The data
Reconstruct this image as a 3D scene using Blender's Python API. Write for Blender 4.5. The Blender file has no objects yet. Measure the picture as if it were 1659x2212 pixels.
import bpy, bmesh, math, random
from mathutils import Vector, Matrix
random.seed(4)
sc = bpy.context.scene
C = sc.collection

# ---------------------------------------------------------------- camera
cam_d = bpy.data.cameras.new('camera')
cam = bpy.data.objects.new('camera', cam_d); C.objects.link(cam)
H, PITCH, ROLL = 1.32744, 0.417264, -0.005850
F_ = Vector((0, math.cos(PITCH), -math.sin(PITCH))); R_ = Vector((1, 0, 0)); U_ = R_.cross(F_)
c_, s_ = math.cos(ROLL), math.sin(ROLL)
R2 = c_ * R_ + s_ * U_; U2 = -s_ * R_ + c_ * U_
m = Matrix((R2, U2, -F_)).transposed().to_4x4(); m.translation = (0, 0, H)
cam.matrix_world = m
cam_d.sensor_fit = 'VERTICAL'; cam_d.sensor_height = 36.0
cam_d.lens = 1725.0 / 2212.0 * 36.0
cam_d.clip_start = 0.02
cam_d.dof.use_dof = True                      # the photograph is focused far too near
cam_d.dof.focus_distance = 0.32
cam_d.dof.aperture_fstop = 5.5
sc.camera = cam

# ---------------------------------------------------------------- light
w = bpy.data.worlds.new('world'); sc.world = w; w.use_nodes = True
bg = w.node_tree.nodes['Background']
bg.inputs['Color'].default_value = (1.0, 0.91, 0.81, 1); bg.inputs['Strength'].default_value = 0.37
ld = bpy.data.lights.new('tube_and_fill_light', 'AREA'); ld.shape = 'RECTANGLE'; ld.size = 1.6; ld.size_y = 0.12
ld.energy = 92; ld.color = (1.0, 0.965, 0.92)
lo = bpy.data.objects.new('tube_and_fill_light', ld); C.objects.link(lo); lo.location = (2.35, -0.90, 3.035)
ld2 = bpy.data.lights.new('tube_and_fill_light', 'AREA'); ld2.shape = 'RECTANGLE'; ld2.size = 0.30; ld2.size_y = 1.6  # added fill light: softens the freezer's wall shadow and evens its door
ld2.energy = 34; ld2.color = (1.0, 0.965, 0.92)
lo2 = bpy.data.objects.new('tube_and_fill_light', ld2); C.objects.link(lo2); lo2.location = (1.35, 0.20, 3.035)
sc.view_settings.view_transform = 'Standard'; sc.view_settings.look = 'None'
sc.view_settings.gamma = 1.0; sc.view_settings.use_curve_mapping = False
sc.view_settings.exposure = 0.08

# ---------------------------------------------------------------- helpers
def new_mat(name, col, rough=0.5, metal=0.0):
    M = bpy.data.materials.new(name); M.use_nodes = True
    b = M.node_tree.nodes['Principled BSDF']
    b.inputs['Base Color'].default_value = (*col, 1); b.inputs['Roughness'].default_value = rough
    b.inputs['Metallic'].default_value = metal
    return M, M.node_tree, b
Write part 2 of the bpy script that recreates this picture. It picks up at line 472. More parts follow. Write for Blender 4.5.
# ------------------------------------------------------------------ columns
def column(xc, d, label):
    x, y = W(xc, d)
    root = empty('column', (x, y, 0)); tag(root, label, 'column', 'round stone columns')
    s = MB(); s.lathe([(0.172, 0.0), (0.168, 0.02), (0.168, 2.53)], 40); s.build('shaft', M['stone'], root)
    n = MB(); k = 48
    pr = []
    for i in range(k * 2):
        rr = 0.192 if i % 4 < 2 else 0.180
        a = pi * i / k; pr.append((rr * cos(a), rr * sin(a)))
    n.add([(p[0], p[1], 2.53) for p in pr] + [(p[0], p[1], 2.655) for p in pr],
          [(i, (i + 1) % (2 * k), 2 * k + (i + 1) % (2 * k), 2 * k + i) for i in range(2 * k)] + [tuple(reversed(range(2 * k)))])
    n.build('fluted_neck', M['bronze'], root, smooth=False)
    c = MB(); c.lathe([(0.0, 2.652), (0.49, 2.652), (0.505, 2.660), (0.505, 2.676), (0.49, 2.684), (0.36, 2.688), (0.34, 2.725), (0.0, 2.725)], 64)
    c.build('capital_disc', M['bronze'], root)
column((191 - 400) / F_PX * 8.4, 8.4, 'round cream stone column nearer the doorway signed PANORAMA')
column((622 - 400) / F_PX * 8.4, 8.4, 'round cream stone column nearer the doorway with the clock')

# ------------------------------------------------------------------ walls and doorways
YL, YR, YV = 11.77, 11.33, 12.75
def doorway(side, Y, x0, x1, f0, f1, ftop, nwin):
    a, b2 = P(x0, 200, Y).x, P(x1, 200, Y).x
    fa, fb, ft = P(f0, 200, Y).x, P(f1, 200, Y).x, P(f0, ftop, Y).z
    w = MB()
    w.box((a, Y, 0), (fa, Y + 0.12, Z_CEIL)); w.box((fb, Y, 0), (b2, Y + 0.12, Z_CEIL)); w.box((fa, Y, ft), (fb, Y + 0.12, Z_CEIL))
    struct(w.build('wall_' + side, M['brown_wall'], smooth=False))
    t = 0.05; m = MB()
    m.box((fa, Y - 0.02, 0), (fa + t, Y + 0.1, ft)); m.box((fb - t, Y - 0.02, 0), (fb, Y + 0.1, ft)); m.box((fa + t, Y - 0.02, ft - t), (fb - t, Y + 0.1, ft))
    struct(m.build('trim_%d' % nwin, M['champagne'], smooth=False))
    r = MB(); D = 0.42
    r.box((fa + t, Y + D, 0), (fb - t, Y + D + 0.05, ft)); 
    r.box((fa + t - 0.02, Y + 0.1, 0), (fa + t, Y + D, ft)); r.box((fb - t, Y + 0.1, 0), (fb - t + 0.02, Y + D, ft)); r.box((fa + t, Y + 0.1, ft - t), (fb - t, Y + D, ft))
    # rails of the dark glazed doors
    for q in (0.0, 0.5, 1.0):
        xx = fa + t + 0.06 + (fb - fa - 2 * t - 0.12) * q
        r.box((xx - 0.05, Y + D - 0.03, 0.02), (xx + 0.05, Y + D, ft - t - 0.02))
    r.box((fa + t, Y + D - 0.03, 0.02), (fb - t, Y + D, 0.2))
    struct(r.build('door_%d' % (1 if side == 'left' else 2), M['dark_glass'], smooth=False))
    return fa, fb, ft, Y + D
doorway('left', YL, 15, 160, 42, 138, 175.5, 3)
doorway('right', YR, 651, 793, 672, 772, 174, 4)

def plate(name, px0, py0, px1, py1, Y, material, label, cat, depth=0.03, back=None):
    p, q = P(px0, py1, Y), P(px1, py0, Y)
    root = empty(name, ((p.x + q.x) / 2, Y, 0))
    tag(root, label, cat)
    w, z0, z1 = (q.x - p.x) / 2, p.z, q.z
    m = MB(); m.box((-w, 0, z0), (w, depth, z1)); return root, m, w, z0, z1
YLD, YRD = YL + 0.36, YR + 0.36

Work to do
Quote the listing above from its first line to the line with "sc.camera = cam", inclusive, and add nothing.

Answer
Reconstruct this image as a 3D scene using Blender's Python API. Write for Blender 4.5. The Blender file has no objects yet. Measure the picture as if it were 1659x2212 pixels.
import bpy, bmesh, math, random
from mathutils import Vector, Matrix
random.seed(4)
sc = bpy.context.scene
C = sc.collection

# ---------------------------------------------------------------- camera
cam_d = bpy.data.cameras.new('camera')
cam = bpy.data.objects.new('camera', cam_d); C.objects.link(cam)
H, PITCH, ROLL = 1.32744, 0.417264, -0.005850
F_ = Vector((0, math.cos(PITCH), -math.sin(PITCH))); R_ = Vector((1, 0, 0)); U_ = R_.cross(F_)
c_, s_ = math.cos(ROLL), math.sin(ROLL)
R2 = c_ * R_ + s_ * U_; U2 = -s_ * R_ + c_ * U_
m = Matrix((R2, U2, -F_)).transposed().to_4x4(); m.translation = (0, 0, H)
cam.matrix_world = m
cam_d.sensor_fit = 'VERTICAL'; cam_d.sensor_height = 36.0
cam_d.lens = 1725.0 / 2212.0 * 36.0
cam_d.clip_start = 0.02
cam_d.dof.use_dof = True                      # the photograph is focused far too near
cam_d.dof.focus_distance = 0.32
cam_d.dof.aperture_fstop = 5.5
sc.camera = cam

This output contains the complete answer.